As they gallivant around the world, executing jobs they do not understand and do not question, they move through the stages of courtship and love. They trade quips and get-to-know you anecdotes as they orchestrate their first deadly delivery. They share a first kiss while trying to extract information from a target, confess their love before hand-to-hand combat, and debate whether they want kids while babysitting an asset they kidnapped. These are delightfully hilarious and often poignant bits that work because of the disconnect between the sweet, mundane phases of love and the extreme violence of the spy-assassin context—but also because of the surprising compatibility between the two.

As their relationship hits a rough patch, we watch their worn-out arguments—she is too controlling; he’s too childish; she doesn’t trust him; he doesn’t understand her—play out against the backdrop of sniper fire and rooftop chases. But isn’t that how all intimate arguments feel in the moment? Like life and death stakes with no easy escape?

A surprising amount of pop-culture storytelling takes the premise that there are spies and professional assassins hiding in our midst, using the cover of ordinary life to execute violence the rest of us can’t imagine. There is a double-edged satire at work in most of these stories. The flat, monotonous drudgery of middle-class life is brought into relief by the high stakes, adrenaline-fueled life of the assassin. There is a vicarious thrill in imagining the blood-red heart beating behind the staid decorum of PTA meetings and dinner parties with colleagues. But the thrilling escapades of espionage easily turn into drudgery of their own kind, each job just another repeat of the same old grind—a different kind of cog in a different machine, but monotonous and meaningless nonetheless.

If even international spies and assassins find life overdetermined and meaningless, what hope do the rest of us have, trapped as we are in the onslaught of emails and pointless meetings? The protagonists of these spy-related stories usually break free by finding meaning in new work or love. Barry Berkman in the HBO series Barry turns to acting as a way out of the emotional dead zone of his assassin gig. Martin Blank in Grosse Pointe Blank, an early classic in the genre, gives up his killing lifestyle when he finally gets the girl he left behind in high school.

Mr. and Mrs. Smith hits many of these same beats, but its satire is even darker. John and Jane didn’t find their way to this work because they wanted freedom. If anything, the freedom to choose their own path has left them unmoored and flailing. Jane couldn’t find other jobs, despite her master’s degree. John had just a few hundred dollars in the bank and was trying not to seem desperate. The only path they can see to the upper-middle-class stability to which they aspire—home ownership, steady work, stable marriage—is giving over their agency to a mysterious super-organization.

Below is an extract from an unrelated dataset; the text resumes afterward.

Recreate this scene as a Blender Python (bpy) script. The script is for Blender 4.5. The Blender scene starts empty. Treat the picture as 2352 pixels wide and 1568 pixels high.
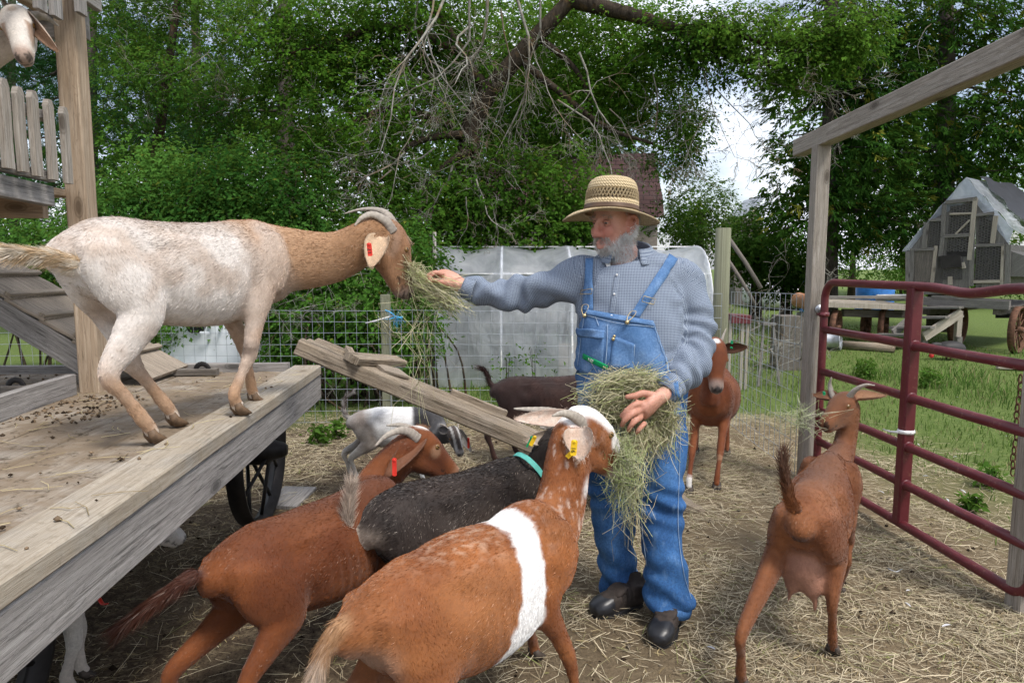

Like their neighbor who compares marriage to taste in architecture, the Smiths’ marriage counselor, not understanding what they are really talking about when they talk about the stresses of working together, suggests that they could leave their jobs. They could even, she reminds them, leave their marriage. If they are still together it is because they are choosing to be. She means this as liberating news, a celebration of the daily act to recommit to a partner. But they have learned the hard way observing what happens to Smiths who try to leave each other or the company. Their marriage might be a fraud, but it comes with an unspoken vow of “until death do us part” that is meant with deadly seriousness.

Instead of railing against these constraints, the show leans into them. John and Jane realize that their only real choice is learning how to live in full knowledge that their choices are illusionary. It is a very old lesson, one Augustine, Calvin, or the Buddha could teach us. It is also an almost direct inverse of the original movie, where a “real marriage” must be salvaged through adventure and choice. This new Mr. and Mrs. Smith know their marriage is a sham from the moment it begins. But knowing that just might lead to the real thing.